Abdurrahman Hoca’dan cevap
Bak Ali. Ben Müslüman’ım. Sınıf arkadaşlarının da neredeyse tamamı Müslüman ailelerin çocukları. Biz Müslümanlar insanlarla alay etmeyiz. Yüzündeki leke ile alay etmek kötü bir ahlaktır ve aynı zamanda günahtır. Geçen gün bir velimiz senin ayakkabını görmüş. Tüm sınıf arkadaşların aralarında para topladılar ve sana bu ayakkabıyı aldılar. Çünkü Müslümanlar kazançları ile zor durumda kalanlara yardım eder. Buna zekat denir. Allah bize bunu emretmiştir. Bu ayakkabı bu yüzden senin hakkın ve bundan dolayı kendini kötü hissetmene gerek yok. Bu sana Allah’ın bir hediyesi. Biz sadece vesile olduk. Babanın durumunu geçen günkü veli toplantısında öğrendim. Hastalığı sebebiyle işsiz kalmış ve uzun zamandır iş bulamıyormuş. Bir tane zekat vakfı ile görüştüm. Hayırsever Müslümanlar oraya bağış yapıyorlar onlar da ihtiyaç duyanlara dağıtıyorlar. Vakıf babanı tedavi ettirecek, iş bulana kadar da evinizin tüm ihtiyaçları karşılanacak. İşte bunlar bizim İslam dinimizin emirleridir. Mahalledeki arkadaşlarının sana kötü davranması elbette üzücü ve dinimizce günahtır. Aileleri çocuklarına dinini doğru öğretmekle yükümlüdür. Maalesef bu konuda başarılı olamamışlar. Sen onlara bakıp hayattan soğuma. Çevrende her zaman kötü insanlar olduğu gibi iyi insanlar da olacak. Bu maalesef hayatın bir parçası ve Allah bizi bu kötü insanlarla da sınava çekiyor. Bizim görevimiz de bu sınavı geçmek için Allah’a sığınmaktır. Bu yüzden onun emir ve yasaklarına uyarız ve sabırla bekleriz.

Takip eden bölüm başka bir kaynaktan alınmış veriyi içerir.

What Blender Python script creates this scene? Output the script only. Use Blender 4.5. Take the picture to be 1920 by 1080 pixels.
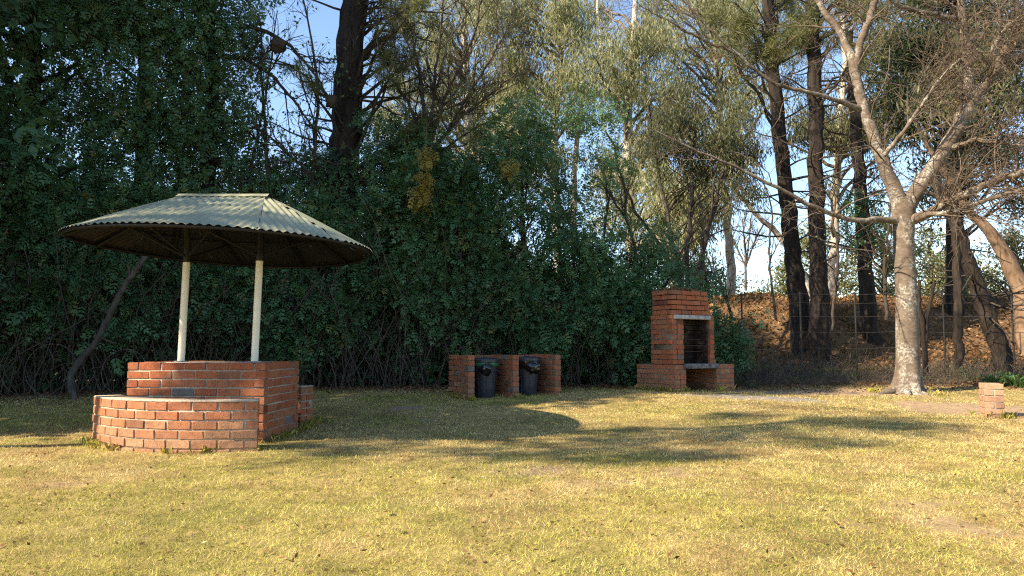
import bpy, bmesh, math, random
import numpy as np
from mathutils import Vector, Matrix
R = math.radians
rng = np.random.default_rng(7)
random.seed(7)
scene = bpy.context.scene
for o in list(bpy.data.objects): bpy.data.objects.remove(o)
col = scene.collection

# ------------------------------------------------------------------ camera, sky, sun, exposure
EYE = 0.957; FPX = 1330.0; PITCH = R(4.73)
cam_d = bpy.data.cameras.new('camera'); cam = bpy.data.objects.new('camera', cam_d); col.objects.link(cam)
cam_d.sensor_width = 36.0; cam_d.lens = 36.0 * FPX / 1920.0; cam_d.clip_end = 3000; cam_d.clip_start = 0.05
cam.location = (0, 0, EYE); cam.rotation_euler = (R(90) + PITCH, 0, 0)
scene.camera = cam
SUN_EL = R(37); SUN_AZ = R(25)      # light travels along (cos az, sin az) in plan
sd = Vector((math.cos(SUN_AZ)*math.cos(SUN_EL), math.sin(SUN_AZ)*math.cos(SUN_EL), -math.sin(SUN_EL)))
world = bpy.data.worlds.new('World'); scene.world = world; world.use_nodes = True
wn = world.node_tree; wn.nodes.clear()
sky = wn.nodes.new('ShaderNodeTexSky'); sky.sky_type = 'NISHITA'; sky.sun_disc = False
sky.sun_elevation = SUN_EL; sky.sun_rotation = math.atan2(-sd.x, -sd.y)
sky.air_density = 1.0; sky.dust_density = 0.4; sky.ozone_density = 2.0
bg = wn.nodes.new('ShaderNodeBackground'); bg.inputs['Strength'].default_value = 0.1
wo = wn.nodes.new('ShaderNodeOutputWorld')
wn.links.new(sky.outputs[0], bg.inputs[0]); wn.links.new(bg.outputs[0], wo.inputs[0])
sun_d = bpy.data.lights.new('sun', 'SUN'); sun_d.energy = 4.8; sun_d.angle = R(0.55); sun_d.color = (1.0, 0.83, 0.60)
sun = bpy.data.objects.new('sun', sun_d); col.objects.link(sun); sun.location = (-20, -8, 12)
sun.rotation_euler = sd.to_track_quat('-Z', 'Y').to_euler()
vs = scene.view_settings; vs.view_transform = 'Standard'; vs.look = 'None'; vs.gamma = 1.0; vs.exposure = 1.65
scene.cycles.max_bounces = 5; scene.cycles.diffuse_bounces = 3; scene.cycles.glossy_bounces = 2
scene.cycles.transmission_bounces = 3; scene.cycles.transparent_max_bounces = 4
scene.cycles.use_denoising = False; scene.cycles.denoiser = 'OPENIMAGEDENOISE'; scene.cycles.denoising_prefilter = 'ACCURATE'
scene.cycles.pixel_filter_type = 'BLACKMAN_HARRIS'; scene.cycles.filter_width = 1.15
scene.cycles.caustics_reflective = False; scene.cycles.caustics_refractive = False
scene.cycles.sample_clamp_indirect = 4.0

# ------------------------------------------------------------------ helpers
def pix(px, py, D):
    """point on the sight line through photograph pixel (px,py), at ground distance D from the camera"""
    u = (px - 960) / FPX; v = (540 - py) / FPX
    y = math.cos(PITCH) - v * math.sin(PITCH); z = math.sin(PITCH) + v * math.cos(PITCH)
    return np.array([u * D / y, D, EYE + z * D / y])
def pixs(lst, D): return np.array([pix(p[0], p[1], D) for p in lst])
def wpx(w, D): return w * D / FPX
def ss(a, b, x):
    t = np.clip((np.asarray(x, float) - a) / (b - a), 0, 1); return t * t * (3 - 2 * t)
_L = np.random.default_rng(3).random((32, 32, 32))
def vnoise(p, f=1.0):
    p = np.asarray(p, float) * f; i = np.floor(p).astype(int); w = p - i; w = w * w * (3 - 2 * w); i &= 31; j = (i + 1) & 31
    x0, y0, z0 = i[..., 0], i[..., 1], i[..., 2]; x1, y1, z1 = j[..., 0], j[..., 1], j[..., 2]
    a, b, c = w[..., 0], w[..., 1], w[..., 2]
    L = _L
    return ((L[x0,y0,z0]*(1-a)+L[x1,y0,z0]*a)*(1-b)+(L[x0,y1,z0]*(1-a)+L[x1,y1,z0]*a)*b)*(1-c) + \
           ((L[x0,y0,z1]*(1-a)+L[x1,y0,z1]*a)*(1-b)+(L[x0,y1,z1]*(1-a)+L[x1,y1,z1]*a)*b)*c
def fnoise(p, f=1.0): return (vnoise(p, f) * .55 + vnoise(p, f * 2.1) * .3 + vnoise(p, f * 4.3) * .15)
def norm(v): return v / np.maximum(np.linalg.norm(v, axis=-1, keepdims=True), 1e-9)
def rdir(n):
    return norm(rng.normal(size=(n, 3)))

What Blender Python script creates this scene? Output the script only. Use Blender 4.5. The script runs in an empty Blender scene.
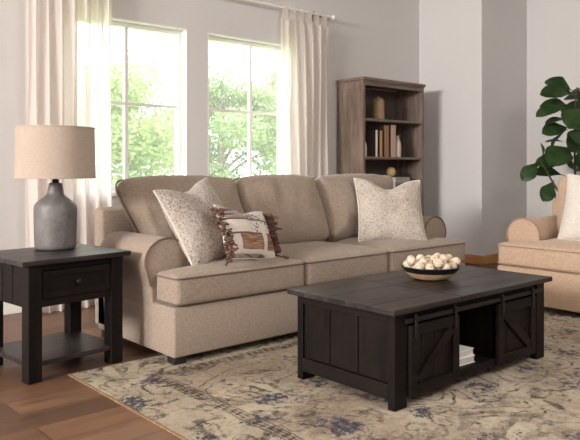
import bpy, bmesh, math, random
from mathutils import Vector, Matrix, Euler, noise as mnoise
C = bpy.context.scene.collection
PI = math.pi
R = math.radians
random.seed(7)

# ------------------------------------------------------------------ camera
cam_d = bpy.data.cameras.new('camera')
cam = bpy.data.objects.new('camera', cam_d)
C.objects.link(cam)
TH = math.atan(765 / 672)
cam.location = (0, 0, 1.10)
cam.rotation_euler = (PI / 2, 0, TH - PI / 2)
cam_d.sensor_width = 36
cam_d.lens = 672 / 580 * 36
cam_d.shift_y = -52 / 580
cam_d.dof.use_dof = True
cam_d.dof.focus_distance = 3.6
cam_d.dof.aperture_fstop = 9.0
bpy.context.scene.camera = cam

# ------------------------------------------------------------------ world, lights, exposure
W = bpy.data.worlds.new('overcast_sky')
bpy.context.scene.world = W
W.use_nodes = True
bg = W.node_tree.nodes['Background']
bg.inputs[0].default_value = (0.93, 0.96, 1.0, 1)
bg.inputs[1].default_value = 7.0
vs = bpy.context.scene.view_settings
vs.view_transform = 'Standard'
vs.look = 'None'
vs.gamma = 1
vs.use_curve_mapping = False
vs.exposure = 0.12


def area(name, loc, target, sx, sy, power, col):
    d = bpy.data.lights.new(name, 'AREA')
    d.shape = 'RECTANGLE'
    d.size, d.size_y, d.energy, d.color = sx, sy, power, col
    o = bpy.data.objects.new(name, d)
    C.objects.link(o)
    o.location = loc
    o.rotation_euler = (Vector(target) - Vector(loc)).to_track_quat('-Z', 'Y').to_euler()
    return o


area('left_key_light', (-6.8, 2.3, 2.9), (4.0, 2.9, 0.7), 2.4, 1.1, 930, (1.0, 0.985, 0.965))  # added key lamp; side follows the cast shadows, left wall has no window
area('front_fill_light', (2.8, -0.6, 3.3), (3.2, 2.6, 0.3), 2.4, 1.6, 110, (1.0, 0.985, 0.965))  # unseen overhead area lamp, added as soft fill for the front faces


# ------------------------------------------------------------------ node helpers
class NT:
    def __init__(s, name):
        s.m = bpy.data.materials.new(name)
        s.m.use_nodes = True
        s.t = s.m.node_tree
        s.p = s.t.nodes['Principled BSDF']
        s.out = s.t.nodes['Material Output']
        s._c = None

    def n(s, typ, **kw):
        nd = s.t.nodes.new(typ)
        for k, v in kw.items():
            setattr(nd, k, v)
        return nd

    def link(s, a, b):
        s.t.links.new(a, b)

    def put(s, sock, v):
        if isinstance(v, bpy.types.NodeSocket):
            s.link(v, sock)
        elif isinstance(v, (tuple, list)):
            v = tuple(v)
            if len(v) == 3 and sock.type == 'RGBA':
                v = v + (1,)
            sock.default_value = v
        else:
            sock.default_value = v

    @property
    def co(s):
        if s._c is None:
            s._c = s.n('ShaderNodeTexCoord').outputs['Object']
        return s._c

    def math(s, op, a, b=0.0, c=0.0):
        nd = s.n('ShaderNodeMath', operation=op)
        s.put(nd.inputs[0], a)
        s.put(nd.inputs[1], b)
        s.put(nd.inputs[2], c)
        return nd.outputs[0]

    def xyz(s, v=None):
        nd = s.n('ShaderNodeSeparateXYZ')
        s.put(nd.inputs[0], s.co if v is None else v)
        return nd.outputs

    def vec(s, x, y, z):
        nd = s.n('ShaderNodeCombineXYZ')
        for i, q in enumerate((x, y, z)):
            s.put(nd.inputs[i], q)
        return nd.outputs[0]

    def scale(s, v, sc):
        nd = s.n('ShaderNodeVectorMath', operation='MULTIPLY')
        s.put(nd.inputs[0], v)
        s.put(nd.inputs[1], sc)
        return nd.outputs[0]

    def add(s, v, w):
        nd = s.n('ShaderNodeVectorMath', operation='ADD')
        s.put(nd.inputs[0], v)
        s.put(nd.inputs[1], w)
        return nd.outputs[0]

    def noise(s, sc, det=2.0, v=None, rough=0.5, color=False, dist=0.0):
        nd = s.n('ShaderNodeTexNoise')
        s.put(nd.inputs['Vector'], s.co if v is None else v)
        nd.inputs['Scale'].default_value = sc
        nd.inputs['Detail'].default_value = det
        nd.inputs['Roughness'].default_value = rough
        nd.inputs['Distortion'].default_value = dist
        return nd.outputs['Color' if color else 'Fac']

    def voronoi(s, sc, v=None, feature='F1', out='Distance'):
        nd = s.n('ShaderNodeTexVoronoi', feature=feature)
        s.put(nd.inputs['Vector'], s.co if v is None else v)
        nd.inputs['Scale'].default_value = sc
        return nd.outputs[out]

    def ramp(s, f, lo, hi, a=0.0, b=1.0):
        nd = s.n('ShaderNodeMapRange', clamp=True)
        s.put(nd.inputs[0], f)
        for i, q in enumerate((lo, hi, a, b)):
            nd.inputs[i + 1].default_value = q
        return nd.outputs[0]

    def mix(s, f, a, b):
        nd = s.n('ShaderNodeMix', data_type='RGBA')
        s.put(nd.inputs[0], f)
        s.put(nd.inputs[6], a)
        s.put(nd.inputs[7], b)
        return nd.outputs[2]

    def band(s, q, a, b):
        return s.math('MULTIPLY', s.math('GREATER_THAN', q, a), s.math('LESS_THAN', q, b))

    def bump(s, h, strength=0.2, dist=0.01):
        nd = s.n('ShaderNodeBump')
        nd.inputs['Strength'].default_value = strength
        nd.inputs['Distance'].default_value = dist
        s.put(nd.inputs['Height'], h)
        s.link(nd.outputs[0], s.p.inputs['Normal'])

    def done(s, col, rough=0.6, spec=0.5, metal=0.0, sheen=0.0):
        s.put(s.p.inputs['Base Color'], col)
        s.put(s.p.inputs['Roughness'], rough)
        s.p.inputs['Specular IOR Level'].default_value = spec
        s.p.inputs['Metallic'].default_value = metal
        s.p.inputs['Sheen Weight'].default_value = sheen
        return s.m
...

Ali hocasına minnettar gözlerle bakıp teşekkür etti ve yeni ayakkabılarını giyip mutlu bir yüzle eve döndü. Yol boyunca hocasının dediklerini düşündü ve keşke kimse günah işlemese dedi. İçinde Allah denen neye benzediğini bilemediği bir varlığa karşı bir sevgi oluştu. Onu anlamaya başladı. Ona teşekkür etti.
Eve vardığında elektriklerin geldiğini, suyun aktığını ve dolabının da yiyecek dolu olduğunu gördü. Ayrıca ev temizlenmiş babasının da ilaçları alınmıştı. Annesi de Ali’nin çok istediği kitapları almıştı. Ali tüm bunları görünce çok mutlu oldu ve annesine sarıldı.
Yani demem o ki; bir çocuğa Allah sevgisi kazandırmak için Allah’ın emirlerinin onun hayatındaki olumlu etkilerini göstermek gerekir. Böylece çocuk Allah’ı ve neden böyle bir din gönderdiğini anlayacaktır. İşte bu çocuk Allah’a şükretmek isteyecektir. Allah’ı görmeden sevecektir. Allah’ı sevmek için onu anlaması ona yetecektir. Artık son sözü bize Ali söylesin.
Gün yorucu geçmişti. Ali uzun zaman sonra ilk kez tamamen doymuş bir şekilde uyuyacaktı. O sırada aklına babası geldi. Banyoda abdest alan babasının yanına gitti ve ona şöyle dedi:
Baba, bana da namaz kılmayı öğretir misin?